Today the advancement of technology has left manual labor in the past. As a result we now live in an era of the information society. The Internet has provided a fantastic platform for the dissemination of various types of data. However, with the rise of the information age there has been a tendency to use language (written/spoken) as the primary means of communicating data. Currently, millions of Americans sit at a desk everyday using a computer, monitor, keyboard and mouse. The main method of information absorption is reading text on the screen. When searching on Google - one can only look for information using text, whether searching for an article, an image, or any kind of data. At the super market one can find products such as "100 Calorie Packs!", each bag of crackers in the box has been quantified to the exact amount listed. In product advertising consumers seem to care more about the nutritional statistics outlined on the package rather than the gustatory experience it offers. In some ways this trend of language primacy is a side effect of the desire to making everything computable. Making a certain type of data computable involves turning it into code, into 1's and 0's. We are making the world more accessible to computers and then using computers to explore the world. The way we experience information is in the same way that computers process it - through languages. This shift into the computer/information age has marginalized the physical body and consequently our senses. No longer are humans needed to do manual labor, and with the exception of sight, our senses are greatly underused for gaining information about the world. However even vision may become obsolete if humans gain the ability to download information directly into the brain (see images above, from Zanic Design).
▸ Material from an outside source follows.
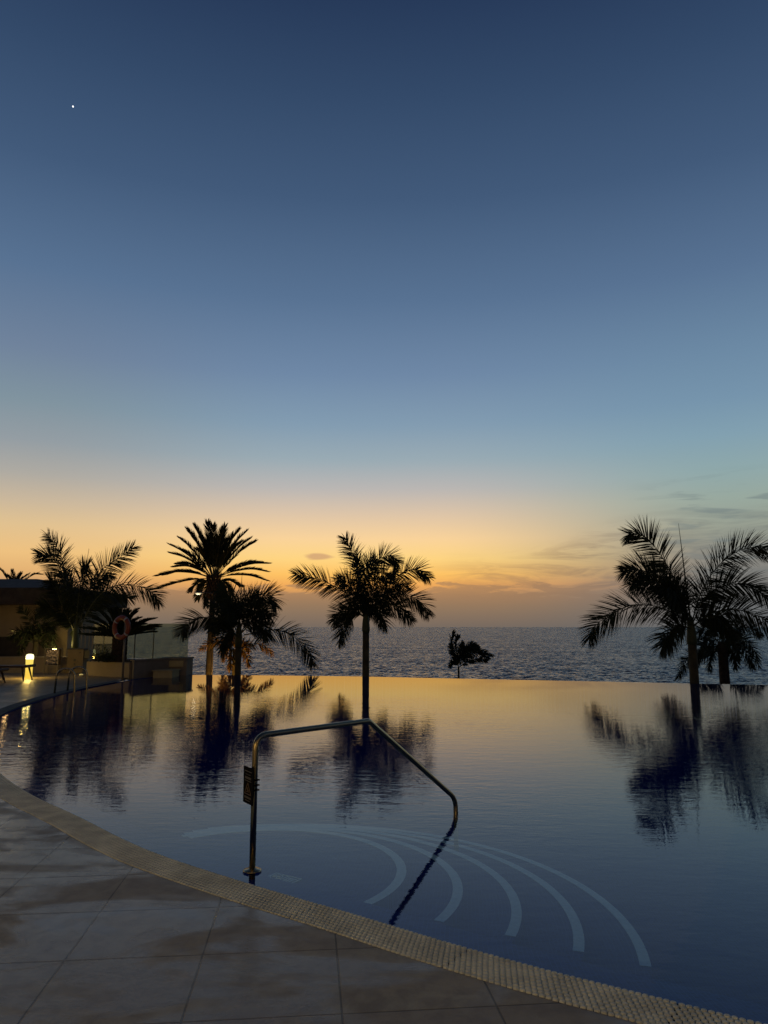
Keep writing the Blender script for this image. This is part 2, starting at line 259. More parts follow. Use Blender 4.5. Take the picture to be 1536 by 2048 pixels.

The “5ense5” project aims to explore our 5 senses as a medium for experiencing information and to articulate the idea of human centered design - technology that adapts to humans and not the other way around. The “5ense5” project adopts a combined model of synaesthesia and human computer interaction. Synaesthesia is the cross mapping of one sense into another. For example persons who experience sound to color synaesthesia report that hearing certain sounds have a color associated with them (seeing sounds: the meow of a cat brings up the sensation of the color blue). For this project, instead of mapping senses onto one another, different types of data are mapped into the senses. Each of our senses has different spatial/temporal qualities and thus are more suited to different types of information. Frequently information is invisible or inaccessible; people have come to accept this as the norm. For example online and in-store shoppers may be browsing the same inventory; however the online shoppers have no presence. The “5ense5” project brings attention to the data flowing around us in what may seem like a synaesthetic hallucination, but in actuality is the uncovering of systems of data.